Примерно тогда же да Понте вернулся в Прагу и изменил либретто, рискуя попасть под порицание придворной цензуры из-за привнесения в драму ряда дерзких акцентов. В этот момент и появился Казанова. Его участие в «Дон Жуане» встречает мало документальных подтверждений — две страницы заметок (сейчас они находятся в пражском архиве), из которых следует, что он, похоже, вносил поправки в работу да Понте, в слова Лепорелло и Дон Жуана во втором акте оперы, перерабатывая историю пражского музыканта Мейснера. Однако некоторые факты очевидны: да Понте не был в Праге, когда в оперу в последнюю минуту вносились дополнения, но Казанова там был. Итальянец прекрасно знал труппу, немного знал Моцарта и, возможно, решил поучаствовать.

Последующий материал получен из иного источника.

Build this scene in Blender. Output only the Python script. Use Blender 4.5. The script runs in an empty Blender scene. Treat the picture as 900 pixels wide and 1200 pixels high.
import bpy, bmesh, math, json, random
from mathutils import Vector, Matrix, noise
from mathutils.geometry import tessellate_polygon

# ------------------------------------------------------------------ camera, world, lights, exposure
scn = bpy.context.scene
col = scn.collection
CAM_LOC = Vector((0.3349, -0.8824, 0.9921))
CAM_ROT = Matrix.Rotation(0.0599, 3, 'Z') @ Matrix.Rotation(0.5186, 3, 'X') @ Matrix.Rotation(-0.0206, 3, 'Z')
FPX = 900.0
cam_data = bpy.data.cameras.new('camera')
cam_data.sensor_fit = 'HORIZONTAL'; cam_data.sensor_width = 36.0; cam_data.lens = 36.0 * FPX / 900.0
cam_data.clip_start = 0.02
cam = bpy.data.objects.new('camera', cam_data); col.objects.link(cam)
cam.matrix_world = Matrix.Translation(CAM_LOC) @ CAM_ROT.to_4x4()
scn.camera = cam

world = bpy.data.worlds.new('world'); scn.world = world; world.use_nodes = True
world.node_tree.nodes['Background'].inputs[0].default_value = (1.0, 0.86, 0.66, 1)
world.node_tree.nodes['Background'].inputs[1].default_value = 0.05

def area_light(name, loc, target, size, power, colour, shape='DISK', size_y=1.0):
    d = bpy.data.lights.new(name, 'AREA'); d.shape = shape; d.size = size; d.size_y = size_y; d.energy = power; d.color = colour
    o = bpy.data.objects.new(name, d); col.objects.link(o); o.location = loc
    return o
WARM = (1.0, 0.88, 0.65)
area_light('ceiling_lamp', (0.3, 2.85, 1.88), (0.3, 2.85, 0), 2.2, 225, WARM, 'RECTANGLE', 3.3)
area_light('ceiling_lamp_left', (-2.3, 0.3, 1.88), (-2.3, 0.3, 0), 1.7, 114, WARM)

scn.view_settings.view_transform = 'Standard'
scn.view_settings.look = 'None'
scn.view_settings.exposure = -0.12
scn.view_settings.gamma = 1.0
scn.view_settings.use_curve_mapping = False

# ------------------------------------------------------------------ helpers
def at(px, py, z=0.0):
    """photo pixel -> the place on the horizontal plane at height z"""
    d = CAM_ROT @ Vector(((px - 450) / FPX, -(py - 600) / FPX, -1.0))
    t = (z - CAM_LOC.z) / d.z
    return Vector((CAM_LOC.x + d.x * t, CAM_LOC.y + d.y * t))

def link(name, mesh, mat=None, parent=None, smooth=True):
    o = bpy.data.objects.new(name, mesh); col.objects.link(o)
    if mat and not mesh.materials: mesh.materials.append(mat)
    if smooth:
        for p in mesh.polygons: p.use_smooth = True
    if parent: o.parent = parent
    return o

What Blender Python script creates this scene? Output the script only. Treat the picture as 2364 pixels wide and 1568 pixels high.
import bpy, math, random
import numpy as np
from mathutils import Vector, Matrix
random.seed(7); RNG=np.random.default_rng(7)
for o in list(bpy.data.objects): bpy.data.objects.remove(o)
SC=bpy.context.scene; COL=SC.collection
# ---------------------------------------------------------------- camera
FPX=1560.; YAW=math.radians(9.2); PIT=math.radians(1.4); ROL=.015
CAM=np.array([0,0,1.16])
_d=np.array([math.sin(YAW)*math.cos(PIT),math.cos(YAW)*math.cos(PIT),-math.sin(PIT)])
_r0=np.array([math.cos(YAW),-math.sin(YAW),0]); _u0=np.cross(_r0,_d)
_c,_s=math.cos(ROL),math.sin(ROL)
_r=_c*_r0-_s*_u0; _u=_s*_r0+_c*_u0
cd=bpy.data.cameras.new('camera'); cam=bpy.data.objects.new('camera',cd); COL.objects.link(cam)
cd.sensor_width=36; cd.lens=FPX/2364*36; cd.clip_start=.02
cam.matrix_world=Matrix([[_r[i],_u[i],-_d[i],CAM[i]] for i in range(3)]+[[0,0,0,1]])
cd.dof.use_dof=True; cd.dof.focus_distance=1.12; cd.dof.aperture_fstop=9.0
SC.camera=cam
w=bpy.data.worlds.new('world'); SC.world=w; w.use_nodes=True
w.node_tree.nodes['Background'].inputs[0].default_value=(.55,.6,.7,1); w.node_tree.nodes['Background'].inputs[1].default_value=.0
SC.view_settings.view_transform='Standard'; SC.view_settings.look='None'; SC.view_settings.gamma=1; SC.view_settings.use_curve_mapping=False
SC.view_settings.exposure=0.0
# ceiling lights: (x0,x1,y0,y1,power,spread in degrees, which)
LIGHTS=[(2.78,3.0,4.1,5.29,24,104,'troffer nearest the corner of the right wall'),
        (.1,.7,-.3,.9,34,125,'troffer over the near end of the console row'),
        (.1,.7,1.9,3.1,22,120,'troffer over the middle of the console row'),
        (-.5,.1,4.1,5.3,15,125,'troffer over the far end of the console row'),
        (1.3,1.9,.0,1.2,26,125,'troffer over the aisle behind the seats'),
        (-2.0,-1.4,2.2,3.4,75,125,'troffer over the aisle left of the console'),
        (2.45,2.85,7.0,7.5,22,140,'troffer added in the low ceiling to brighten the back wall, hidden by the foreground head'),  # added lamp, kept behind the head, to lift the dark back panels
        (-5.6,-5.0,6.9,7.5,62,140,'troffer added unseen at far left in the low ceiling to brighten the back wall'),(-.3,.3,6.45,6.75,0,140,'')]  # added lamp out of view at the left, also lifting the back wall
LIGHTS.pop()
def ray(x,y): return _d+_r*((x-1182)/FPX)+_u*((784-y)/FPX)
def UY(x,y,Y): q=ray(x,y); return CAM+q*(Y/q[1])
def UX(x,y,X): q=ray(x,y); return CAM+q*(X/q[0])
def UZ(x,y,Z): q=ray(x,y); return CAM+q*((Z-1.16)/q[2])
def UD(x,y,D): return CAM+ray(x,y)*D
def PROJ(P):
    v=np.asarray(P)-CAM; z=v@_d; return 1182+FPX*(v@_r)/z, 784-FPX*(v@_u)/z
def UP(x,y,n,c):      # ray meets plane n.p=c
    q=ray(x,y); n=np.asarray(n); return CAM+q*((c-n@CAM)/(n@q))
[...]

Он без приглашения пришел на сбор итальянской оперной труппы, которая работала в театре Ностица. Туда входило несколько венецианцев — многие были известны Казанове — и компания репетировала, точнее пыталась, покуда наскоро и беспорядочно написанные части оперы по кускам прибывали из дома господина Моцарта. Раздраженные участники, по словам Мейснера, в конце концов заперли Моцарта в комнате наверху театра и сказали, что не выпустят его, пока композитор не закончит «Дон Жуана». В силу своей риторики, обаяния и, возможно, богатого опыта борьбы с истериками профессионалов театра, Казанова убедил взбунтовавшихся, что Моцарт закончит оперу и нужно ему позволить выйти из его «одиночной камеры». Моцарт, должным образом признательный, в ту же ночь написал увертюру, добавив зловещие аккорды из пятнадцатой сцены третьего акта во вступление к опере. Но премьеру все равно пришлось отложить, в назначенный вечер директор театра решил, что новая опера Моцарта непригодна для показа публике и вместо нее надо дать столь любимую «Свадьбу Фигаро». Опера «Дон Жуан» была, наконец, представлена на суд зрителей 29 октября, и Казанова видел ее премьеру. Пражская и, позднее, венская аудитория восторженно приняли сочинение. Среди множества отзывов можно встретить и слова Гете: «Ее давали каждый вечер в течение четырех недель, и весь город был так увлечен, что даже жалкий лавочник занимал себе место в партере или в ложе вместе со своей большой семьей, и никто не мог пропустить зрелище горящего в аду Дон Жуана».